There's a place where religion finally dies
There's a place that I lose my selfish pride

Dancin’ with my Father God in fields of grace

I love my Father, my Father loves me
I dance for my Father, my Father sings over me

And nothing can take that away from me


These are the lyrics of one of my favorite christian songs. We sang it in church yesterday and I couldn't help but sing along with full voice (good thing nobody was sitting beside me!) and joy. Dancin’ with my father God in fields of grace. Grace what a beautiful word and full of so much meaning. I didn't plan on writing about grace; it wasn't even on my list of things I had been jotting down. But, the Holy Spirit spoke to me very clearly in the middle of singing that song... I want you to write about grace, write about grace and how much it has changed your life and how much meaning it has brought to you.

Grace is something I struggled with when first accepting Jesus into my heart in 2004. I grew up in a very legalistic religion and I don't ever remember hearing any teaching on grace. We were only told what we must do and what we must not do to get to heaven. So many rules, so many restrictions that I constantly lived in a state of fear that I would screw-up and go straight to hell. I quit attending when I turned eighteen and moved out on my own and for the next twenty years I lived everyday in fear of dying and going to hell because I was breaking the rules by putting on a pair of jeans or going to a movie.

After accepting Christ, I talked many times with Tim my pastor on this phenomenon called grace. There was a time that he spent an hour on the phone with me crying and telling him I just didn't know if it was something I could grasp. Another time I remember some of us going to his house after our regular bible study, him pulling out a write on/wipe off board and teaching us on grace till 2am in the morning! But the one thing that started to solidify it in my heart was a statement he made: If we are saved by works, then Christ died needlessly. But don't take my word for it he told me, go read the book of Galatians and it will confirm everything I have been telling you. So I read Galatians over and over again till the spirit of grace became part of my heart.

Grace is not about works, you don't have to follow some strict set of rules or restrictions for it to be extended to you. It's a place where religion finally dies. It's about a having a relationship with our God not based on fear, but on love and joy. It's a place where when a simple heartfelt prayer is prayed, the fear of hell is gone and the promise of eternal life is given.

I am humbled by his grace everyday. If saving me from hell wasn't enough, he extends grace to me over and over again everyday of my life. I am so glad I listened to the Holy Spirit when it told me to write about grace. It has made me remember where I came from and through a whole lot of grace, to where I am today. And nothing can take that away from me.




Sunday, January 01, 2006

I'm Thankful for..............A New Year

HAPPY NEW YEAR!!!

The first day of 2006 is here and with it a whole new year of possibilities and blessings!. What an appropriate day to start on my journey of developing an Attitude of gratitude. I know we are supposed to look at each day full of hope and possibilities, but this just seems to be a time when we really reach out to that hope and look forward to new and wonderful things happening to us. My friend Ty said to me a couple nights ago that he believes that 2006 will be the best year of his life. Wow! That's hope, that's believing in himself, and believing in a God that longs to give him that best year of his life! You go, Ty! I believe you and know it will be true, because YOU believe you!
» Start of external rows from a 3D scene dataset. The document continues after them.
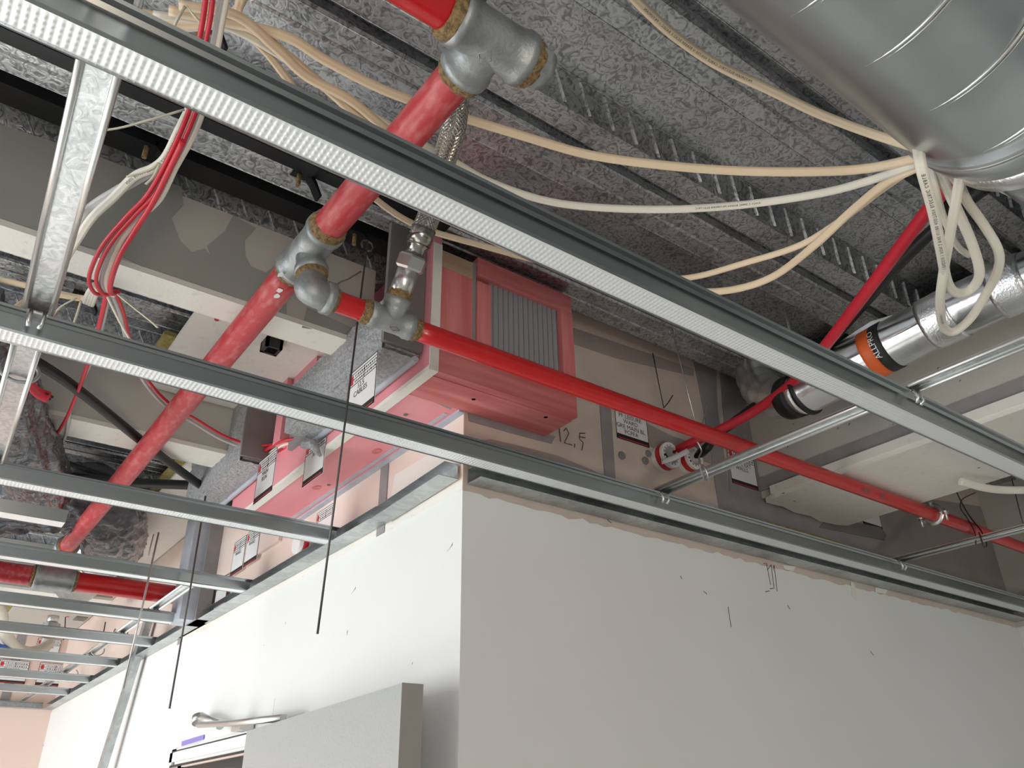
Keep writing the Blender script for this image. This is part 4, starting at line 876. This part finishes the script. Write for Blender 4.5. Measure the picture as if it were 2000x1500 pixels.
# cream cables at the far left
flat(zp([(375, 205, .95), (350, 255, .93), (325, 305, .92), (300, 328, .92), (262, 345, .92), (222, 385, .92), (180, 425, .91), (150, 470, .91), (122, 515, .90), (112, 528, .90)]), 'cablew', 'printed white cable with red taped end at left', None, .9, txt=(.05, .0065, '6242Y BS6004 PRYSMIAN 2.5MM2 ELECTRIC'))
flat(zp([(300, 332, .93), (230, 372, .93), (185, 400, .93), (160, 425, .92), (140, 470, .92), (122, 505, .91)]), 'cableg', 'grey flat cable behind the printed one at left', None, 1.)
G().tube(zp([(114, 524, .90), (108, 535, .90), (103, 548, .90)]), .0075, 10).build('taped_end', 'redcable', **T('red taped cable tip crossing behind the left primary channel', 'tape'))
flat(zp([(-30, 540, 1.02), (60, 560, 1.0), (110, 572, .99), (165, 583, .98), (185, 578, .97)]), 'cable', 'cream cable entering from the left edge to the black hanger', None, .8)
flat(zp([(20, 640, .86), (24, 610, .90), (50, 588, .95), (100, 576, .98), (160, 584, .98)]), 'cable', 'cream cable loop dropping behind the second ceiling channel', None, .7)
rnd(zp([(24, 640, .84), (27, 690, .82), (33, 715, .81), (45, 730, .80)]), .005, 'cablew', 'cream cable end below the second channel leading into red tape', None)
g = G(); pt = smoothpath(zp([(38, 720, .80), (55, 745, .80), (72, 765, .80), (92, 775, .80)]), 5); g.tube(pt, 1, 12, rad=[.006+.007*i/len(pt) for i in range(len(pt))])
o = thing('taped_cable_end', pt[0], 'loose cable end wrapped in red tape near the left edge', 'tape'); g.build('red_tape', 'redcable', o)
g = G(); g.tube(zp([(88, 768, .80), (103, 776, .80)]), .003, 6); g.tube(zp([(84, 774, .80), (98, 780, .80)]), .003, 6); g.build('bare_ends', 'black', o)
g = G(); c = Zp(178, 575, .96)
o = thing('cable_bundle_stub', c, 'short stack of tied white cables at the black hanger', 'cable')
for i in range(4): G().tube(smoothpath(zp([(165+5*i, 590+2*i, .97), (172+5*i, 572+2*i, .955), (184+3*i, 555+3*i, .95)]), 4), .0048, 8).build('sheath', 'cablew', o)
# zip ties
def tie(pts, label, z=None):
    G().sweep(smoothpath(zp(pts), 4), [(-.0022, -.0006), (.0022, -.0006), (.0022, .0006), (-.0022, .0006)], up=(.2, .3, -1)).build('cable_tie', 'tie', **T(label, 'cable tie', 'loose cable tie tails'))
tie([(360, 214, .93), (300, 232, .92), (242, 248, .92), (202, 255, .92)], 'long cable tie tail pointing left under the nearest channel')
tie([(362, 12, 1.06), (348, 35, 1.05), (336, 60, 1.05)], 'left tail of the tie on the top left bundle'); tie([(365, 12, 1.06), (380, 32, 1.05), (398, 50, 1.05)], 'right tail of the tie on the top left bundle')
tie([(228, 574, .84), (262, 602, .83), (295, 628, .82), (308, 640, .82)], 'tie tail reaching right from the cable loop'); tie([(210, 580, .84), (232, 625, .83), (252, 660, .82), (275, 690, .82)], 'tie tail hanging below the cable loop')
tie([(150, 582, .95), (118, 600, .94), (97, 625, .94)], 'short bent tie tail at the black hanger'); tie([(158, 588, .95), (148, 620, .94), (136, 650, .94)], 'straight tie tail hanging from the black hanger')
tie([(310, 318, .9), (290, 333, .9), (248, 345, .9)], 'tie tail beside the printed white cable'); tie([(312, 320, .9), (300, 345, .9), (285, 360, .9)], 'lower tie tail beside the printed white cable')
# black insulated pipes at lower left
G().tube(smoothpath(zp([(10, 665, .92), (60, 700, .92), (130, 745, .93), (205, 803, .94), (300, 880, .95), (395, 950, .95), (470, 995, .95), (510, 1010, .95)]), 6), .0125, 14).build('black_hose', 'black', **T('thick black hose crossing diagonally under the middle beam', 'hose'))
G().tube(smoothpath(zp([(60, 905, 1.03), (115, 928, 1.03), (250, 942, 1.03), (380, 948, 1.03), (470, 955, 1.03)]), 6), .016, 14).build('black_hose', 'black', **T('black hose running nearly level to the far mortar box', 'hose'))
G().tube(smoothpath(zp([(60, 880, 1.06), (110, 897, 1.06), (250, 945, 1.06), (330, 975, 1.06), (400, 990, 1.06)]), 6), .009, 12).build('black_hose', 'black', **T('thin black hose below the level one, partly behind the third channel', 'hose'))

# ================================================================== hanger wires
def wire(a, b, r, mm, label, hook=False):
    a, b = Vector(a), Vector(b); g = G(); g.tube([a, a.lerp(b, .5)+Vector((.002, .002, 0)), b], r, 6)
    if hook: g.tube([a+Vector((.012*math.cos(t), 0, -.012+.012*math.sin(t))) for t in [k*math.pi/4 for k in range(-2, 6)]], r, 6)
    g.build('hanger_wire', mm, **T(label, 'wire', 'ceiling hanger wires'))
wire(Yp(718, 470, 1.13), Yp(620, 1238, 1.13), .0019, 'wire', 'long dark wire hanging free in front of the white wall', True)
wire(Yp(412, 905, 2.45), Yp(331, 1384, 2.45), .0028, 'wire', 'pale wire ending above the door closer')
wire(Yp(310, 1040, 2.45), Yp(240, 1345, 2.45), .0028, 'wirel', 'pale wire crossing the leaning stud')
wire(Yp(405, 910, 3.6), Yp(388, 985, 3.6), .003, 'wire', 'short wire beyond the diagonal black hose'); wire(Yp(312, 990, 3.6), Yp(290, 1085, 3.6), .003, 'wirel', 'thin wire in front of the farthest beam')
wire(Yp(62, 505, 1.6), Yp(48, 590, 1.6), .002, 'wirel', 'short pale wire behind the left primary channel')
wire(Yp(1312, 640, 1.12), Yp(1366, 855, 1.12), .0016, 'wirel', 'bright wire hooked down to the long primary channel', True)
wire(Yp(1275, 690, 1.34), Yp(1296, 795, 1.34), .0016, 'wire', 'dark wire in front of the grey jointed wall')
wire(Yp(1905, 340, .60), Yp(2005, 540, .60), .0016, 'wire', 'wire passing in front of the hanging cable loops')
wire(Yp(1976, 935, 1.0), Yp(2003, 1040, 1.0), .0016, 'wire', 'short wire at the right edge under the nearest channel')
wire(Yp(128, 1205, 5.0), Yp(124, 1250, 5.0), .003, 'wire', 'distant wire by the square hole in the speckled board'); wire(Yp(206, 1215, 4.4), Yp(198, 1252, 4.4), .003, 'wire', 'distant wire above the sixth ceiling channel')
def twist(pts, label, r=.0018, mm='wirel'): G().tube(smoothpath(pts, 5), r, 6).build('wire_tie', mm, **T(label, 'wire', 'twisted wire ties'))
twist([Yp(1362, 862, 1.12), Yp(1370, 880, 1.12), Yp(1365, 895, 1.12), Yp(1372, 915, 1.11), Yp(1378, 935, 1.10), Yp(1384, 938, 1.06), Yp(1380, 920, 1.05), Yp(1372, 908, 1.06), Yp(1368, 915, 1.08), Yp(1376, 938, 1.09)], 'twisted bright wire tied round the long primary channel')
twist([Yp(1366, 848, 1.12), Yp(1375, 815, 1.12), Yp(1381, 788, 1.12)], 'upturned end of the bright wire above the red pipe')
twist([Yp(1296, 797, 1.34), Yp(1306, 785, 1.34), Yp(1314, 772, 1.34)], 'upturned dark wire end on the jointed wall', .0016, 'wire')
twist([Yp(1868, 960, 1.15), Yp(1880, 985, 1.15), Yp(1895, 1010, 1.12), Yp(1915, 1035, 1.08), Yp(1927, 1062, 1.02), Yp(1922, 1068, .98), Yp(1912, 1040, 1.0)], 'dark wire tied round the lower right primary channel', .0022, 'wire')
twist([Yp(1905, 962, 1.15), Yp(1880, 975, 1.15), Yp(1876, 992, 1.13), Yp(1888, 1010, 1.12), Yp(1904, 1040, 1.05), Yp(1906, 1064, 1.0)], 'second dark wire strand beside the pipe clamp', .0018, 'wire')
c = P(.055, 1.50, .70); twist([c+Vector((.030*math.cos(t), 0, .012+.022*math.sin(t))) for t in [k*math.pi/6 for k in range(-6, 3)]], 'grey wire ring round the channel at the far left edge', .0035, 'fit')
for k, (px, py, l_) in enumerate(((235, 1240, 'nearer'), (190, 1275, 'middle'), (140, 1320, 'farther'))):
    c = Zp(px, py, .70); twist([c+Vector((.026*math.cos(t), 0, .010+.022*math.sin(t))) for t in [q_*math.pi/6 for q_ in range(-7, 3)]], l_+' wire ring on the far primary channel', .003)
c0 = Yp(1537, 632, 1.2); o = thing('deck_bolt', c0, 'upright threaded bolt and nut beyond the nearest channel', 'bolt')
z0 = Zp(1545, 660, 1.09); G().tube([z0-Vector((0, 0, .04)), z0+Vector((0, 0, .09))], .0045, 8).build('rod', 'fit', o); G().tube([z0, z0+Vector((0, 0, .012))], .010, 6, smooth=False).build('nut', 'fit', o)

# ================================================================== inspection labels
def label(c, u, v, n_, w_, h_, lines, lab, red=True):
    """sheet at c with right vector u, up vector v, facing n_"""
    c, u, v, n_ = Vector(c), Vector(u).normalized(), Vector(v).normalized(), Vector(n_).normalized()
    o = thing('inspection_label', c, lab, 'label', 'fire stopping labels')
    def q(a, b, d): return c+u*a*w_/2+v*b*h_/2+n_*d
    def slab(a0, a1, b0, b1, d0, d1, g): return g.quadbox([q(a0, b0, d0), q(a1, b0, d0), q(a1, b1, d0), q(a0, b1, d0)], [q(a0, b0, d1), q(a1, b0, d1), q(a1, b1, d1), q(a0, b1, d1)])
    slab(-1, 1, -1, 1, .0, .001, G()).build('sheet', 'paper', o)
    g = G(); slab(-1, 1, -1, -.74, .001, .0014, g)
    for yy in (.38, .62, .86): slab(-1, 1, yy-.015, yy+.015, .001, .0014, g)
    slab(.1, .13, .38, .86, .001, .0014, g)
    for s_ in (-1, 1): slab(min(s_, s_*.97), max(s_, s_*.97), -1, 1, .001, .0014, g)
    slab(-1, 1, .97, 1, .001, .0014, g)
    r = random.Random(len(lab))
    for yy in (.50, .74):
        x = -.55
        while x < .9:
            l_ = r.uniform(.03, .12); slab(x, x+l_, yy-.04, yy+.03, .001, .0014, g); x += l_+.06
    g.build('printed_lines', 'ink', o)
    if lines:
        g = G()
        for k, t in enumerate(lines):
            addtext(g, t, h_*.15, lambda a, b: c+u*(a-w_*.04)+v*(b+h_*(.10-.13*k))+n_*.0016)
        g.build('handwriting', 'ink', o)
    g = G(); slab(-.9, -.68, .44, .80, .0014, .0018, g); slab(-.9, .9, -.95, -.91, .0014, .0018, g); g.build('red_mark', 'redink', o)
UA, VA, NA = (0, -1, 0), (0, 0, 1), (-1, 0, 0)
def la(px, py, x, s_, lines, lab, asp=1.): label(Xp(px, py, x), UA, VA, NA, s_, s_*asp, lines, lab)
la(707, 758, .640, .125, ['12.5', 'CABLES'], 'white label on the near grey mortar box', .95)
la(615, 895, .7335, .120, ['A1'], 'white label on pink timber beside the cable entry', 1.0)
la(519, 930, .640, .120, ['MAIN', 'RUN'], 'white label on the far grey mortar box under the cables', .95)
la(493, 1066, WX-.013, .115, ['WARD'], 'right one of two white labels on the pink wall below the third channel', 1.05)
la(466, 1086, WX-.013, .115, ['WARD'], 'left one of two white labels on the pink wall below the third channel', 1.05)
la(633, 1025, WX-.001, .11, None, 'white label partly hidden behind the hanging dark wire above the third channel', .9)
la(432, 1160, WX-.013, .115, None, 'white label at the end of the low red pipe', 1.)
UB, NB = (1, 0, 0), (0, -1, 0)
label(Yp(1233, 826, WY-.002), UB, VA, NB, .118, .118, ['PF LEISURE', 'WARD', 'GRE MAIN BL', 'PCPFA'], 'white handwritten label below the long red pipe beside the grey joint')
label(Yp(1450, 915, WY-.004), UB, VA, NB, .118, .118, ['PF INC EXT', 'WALLS'], 'white handwritten label right of the long primary channel')
label(Yp(1698, 1000, WY-.002), UB, VA, NB, .115, .115, None, 'white label half hidden under the broken edge of the right beam')
for px, py, l_ in ((24, 1312, 'left'), (102, 1318, 'right')): label(Yp(px, py, FY-.006), UB, VA, NB, .16, .13, ['PF WARD'], 'white label on the far pink wall, '+l_+' of the two between channels')
label(Yp(93, 1268, FY-.006), UB, VA, NB, .13, .12, ['WARD A'], 'white label on the far pink wall behind the ribbed hose')
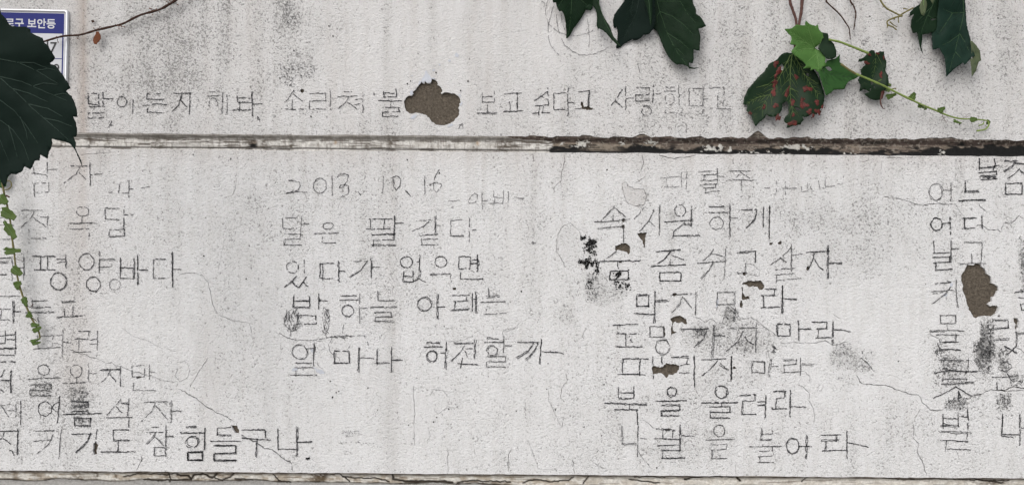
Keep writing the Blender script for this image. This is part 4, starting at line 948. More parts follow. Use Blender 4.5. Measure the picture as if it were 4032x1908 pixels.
write_line('heading of the right-hand verse', [('B2', '/ 1110 192 1258 180;/ 1160 188 1160 270;/ 1138 259 1250 256;/ 1270 150 1270 262;/ 1307 145 1303 275;/ 1270 198 1318 196'), ('B2', '/ 1405 145 1500 140;/ 1420 170 1540 162;/ 1440 168 1432 212;/ 1410 212 1545 207;/ 1410 242 1535 235;/ 1530 236 1530 265;/ 1433 268 1530 262;/ 1450 268 1448 310;/ 1445 300 1556 290;ㅏ 1535 120 1592 235'), ('B2', '/ 1632 141 1785 135;/ 1715 145 1675 190;/ 1712 150 1780 196;/ 1600 212 1680 204 1838 207;/ 1720 207 1722 283')], w=2.8, gap=0.18)
write_line('small signature right of the heading of the right-hand verse', [('B2', '/ 1888 270 1930 268'), ('B3', '/ 64 215 62 295;/ 62 294 130 290;/ 130 212 126 318;/ 130 268 215 270'), ('B3', '/ 248 240 246 290;/ 246 290 300 288;/ 290 220 298 290;/ 305 225 330 285;/ 380 215 385 285;/ 380 255 425 268;/ 430 205 432 310;/ 430 255 500 252'), ('B3', '/ 515 235 560 240')], 'charcoal_soft', 2.5, 0.26)
write_line('first line of the right-hand verse', [
 ('B2', '/* 765 405 665 510;/* 768 412 850 480;/* 760 465 758 510;/* 615 522 780 515 880 502;/* 645 568 840 552;/* 838 565 836 680'), ('B2', '/ 990 408 950 460 915 500;/* 1062 430 1020 520 955 590;/ 1022 512 1070 550;/* 1110 395 1105 620'),
 ('B2', 'ㅇ 1222 388 1300 475;/* 1140 520 1345 506;/* 1347 402 1343 550;/* 1280 535 1345 545;/ 1280 538 1210 590 1207 640;/* 1200 625 1410 618'), ('B2', '/* 1475 406 1600 408;/* 1445 453 1620 447;ㅇ 1483 485 1585 577;/* 1637 390 1634 630;/ 1640 494 1695 490'),
 ('B2', '/* 1720 430 1838 425;/* 1836 432 1820 500 1755 566;/ 1845 466 1885 462;/* 1885 408 1886 560;/* 1926 395 1924 660;/ 1932 400 1928 650'),
], gap=0.26)
write_line('second line of the right-hand verse', [
 ('B2', '/ 780 735 740 775 690 808;/* 660 818 965 815;/ 797 820 797 872;ㅁ* 735 892 872 955'), ('B2', '/* 1083 748 1265 732;/* 1190 745 1150 800 1085 838;/ 1192 766 1287 802;/ 1190 800 1186 842;/* 1040 851 1302 838;ㅁ* 1105 898 1268 960'), ('B2', '/* 1510 720 1480 770 1430 808;/ 1490 755 1582 776;/* 1390 825 1600 812;/* 1512 815 1480 880 1415 946;/ 1600 720 1590 955'),
 ('B2', '/* 1690 752 1830 742;/* 1828 745 1822 830;/ 1752 828 1750 890;/* 1685 903 1760 900'), ('B3', '/* 168 708 100 780 15 838;/* 90 785 142 822;/* 178 690 176 905;/ 180 766 255 764;/* 50 878 200 866;/ 50 918 200 910;/ 70 918 65 978;/ 62 952 248 943'), ('B3', '/* 280 748 458 740;/* 350 752 335 810 300 880;/* 350 800 380 850 415 880;/* 450 695 445 945;/* 455 830 558 832'),
], gap=0.29)
write_line('third line of the right-hand verse', [
 ('R4', 'ㅁ* 285 266 408 388;/* 470 220 470 440;/* 472 326 605 322;/* 255 455 470 460;/* 468 460 466 565'), ('R4', '/* 645 260 860 250;/* 765 280 735 360 650 455;/* 770 295 855 405;/* 903 222 896 470'), ('R4', 'ㅁ* 1125 237 1300 370;/ 1125 360 1118 420'), ('R4', '/* 1620 207 1742 205;/* 1735 205 1722 268;/* 1578 270 1730 266;/* 1605 270 1606 395;/* 1575 394 1772 388;/* 1807 165 1800 465;/* 1803 170 1806 460;/* 1815 300 1955 310'),
], gap=0.25)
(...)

As we are ushering in a new year an old one has come and gone. I can't help but reflect on 2005 and see all the blessings I have received and all the trials I have endured. All in all, it was a great year! I can look back at it without too much pain and regret.

I have matured spiritually more than I can ever have hoped for! A friend wrote to me the other day that she has watched me transform from this crying balled up mess on the sofa, to this brave woman who relies on her faith and her God. Thanks Kelly, I sometimes don't see this growth myself, so it's nice when others see it and remind me of it. I may not be in the place I want to be spiritually (yet), but I have come a long way! I have even led a women's bible study!

My business has been great and I have earned more than I ever thought I would! Twenty-seven homes sold this year! God has been so good to me in this area and I am so blessed to be with a great team (more on them later..) that helps make it all possible.

My friendships that are SO important to my survival in this crazy life have become deeper and more loving. I have met and added some great new friends- Raquel, Patrick & Erin (more on them later too...) that are a part of my daily life and they bring me blessings in so many ways. "Friday night date night" was developed and has become one of the highlights of my week! Ty and Kelly, you are going to soooooooooooo......miss them!

So, as a new year is done and gone, I find myself thankful for a new year. A new year to grow even more spiritually, to love God more deeply, to allow him to love ME more deeply and to allow my life to be more transformed into his image. A new year to allow trust to be a natural part of my thinking process and to NOT allow fear to be a part of it at all (I'll need everyone’s prayers on this one!). To grow old friendships into deeper levels of love and commitment and to develop new and lasting ones. To serve my church with even more time, energy and money. To watch my business grow more, so it will allow me the freedom from a debt owed to a family member. To love my children and watch them learn more about Christ through watching their mother and bringing them to church.

I have so many things to look forward too! So many blessings just around the corner! I agree with Ty, this is going to be the best year of MY life!

Thank you, Lord Jesus for allowing me another year to serve you. Thank you for allowing me the opportunity to watch and wait for your blessings to be poured upon my life and the lives of those close to me. Help me, Jesus to always remember to put you first everyday. Thank you for giving me the spirit of thankfulness and the spirit of wanting to grow it deeper. I love you, Jesus and I look forward to spending another year with you beside me.